The End of Suffering


Sorry for going off-grid.  I normally write my posts on the weekends, but the majority of this weekend was spent "on the go."  I figure that now is a good time for a couple of guest posts.  This one is by Alex F.  Though he sent this to me awhile back, as I re-read it, I feel ministered-to all over again.  The Truth of Scripture truly is timeless and applicable for teaching, rebuking, correcting, and training in all righteousness.  Praise be to God!

Have you noticed how difficult it is to see the end of a struggle when you are in the midst of it?  It seems like once you hit the floor, just lifting your head is unbearable.  Okay, maybe that is a bit too melodramatic and poetic, but it’s true!  When you are in the thick of things, one of the greatest problems is not seeing how it could ever end.  There are about a million sermon illustrations for this idea.   One memorable illustration is of the swimmer embarking on an epic swim across the English Channel who gave up when the fog rolled in and obscured the opposite  shore.  They no longer could see the goal, no longer could see how close they were to the end, and they gave up. It wasn’t until it was all over that they saw just how very close they were to the end.  They would have finished if only they had persevered.  See, a good lesson for all of us, if only knowing there is a problem equated solving that problem.

This all comes to mind because I decided to take a moment out of my day (just a moment, mind you) to take stock of how my week has gone so far.  It was a tiring and stressful week mentally, emotionally, physically, and spiritually.  Finally it was over and pretty much the culmination of all that and a return to normalcy, or as normal as I can get, anyway.  And I thought, how did you get here, Alex?  I thought back to the beginning of the week and how utterly exhausting it was.  Only by prayer, perseverance, and the grace of God, I made it through.  And although my circumstances really didn’t change throughout the week, no other subsequent day was as difficult as that first. 

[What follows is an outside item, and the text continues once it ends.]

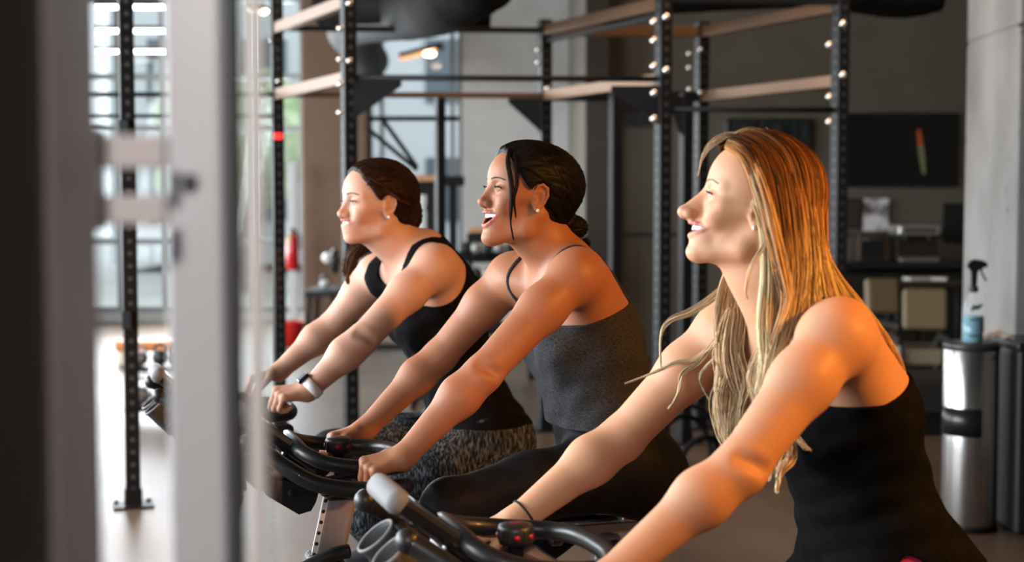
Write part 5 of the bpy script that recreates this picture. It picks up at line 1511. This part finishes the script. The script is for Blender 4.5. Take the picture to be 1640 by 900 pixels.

However, I distinctly remember thinking on that first day, “I can barely make it through today, I will never last like this.  It is unbearable and it will not end.”  There was no reason I thought this trial should or would ever end.  I prayed that it would, but I hardly believed God would answer my prayers.  But, in the moment, it was enough just to know that He heard them.  Now, looking back, He clearly did answer my prayers because after that first day I wasn’t faced with the thoughts, accusations, and feelings that had discouraged me so.  And in God’s wisdom and grace those trials did not leave me empty handed.

 Now, looking back, the word I hear from God is that our suffering lasts but a little while.  Though we cannot always see it, there is an end.  And it is more than just an end, but is the hope for a new beginning in the fullness of life in the hope of Christ Jesus.  So persevere!  Draw on the strength of the Spirit and put one foot in front of the other.  The goal is at hand!

I could have used that encouragement earlier this week, to correct my hopelessness.  God does meet us in our suffering, and this is the joyous Truth that got me through my struggle More importantly, though, He is our deliverer.  He is mighty to save us from our struggles and sins, trials and temptations.  He is faithful and true to deliver us to Himself.  Though the trial may last for the night, joy comes in the morning.  And no matter how long the night lasts, a day, a year, a “season” or even the rest of your life: God is mighty to save.  He will lead His children home and He will wipe away every tear and we will dwell in the house of the Lord forever!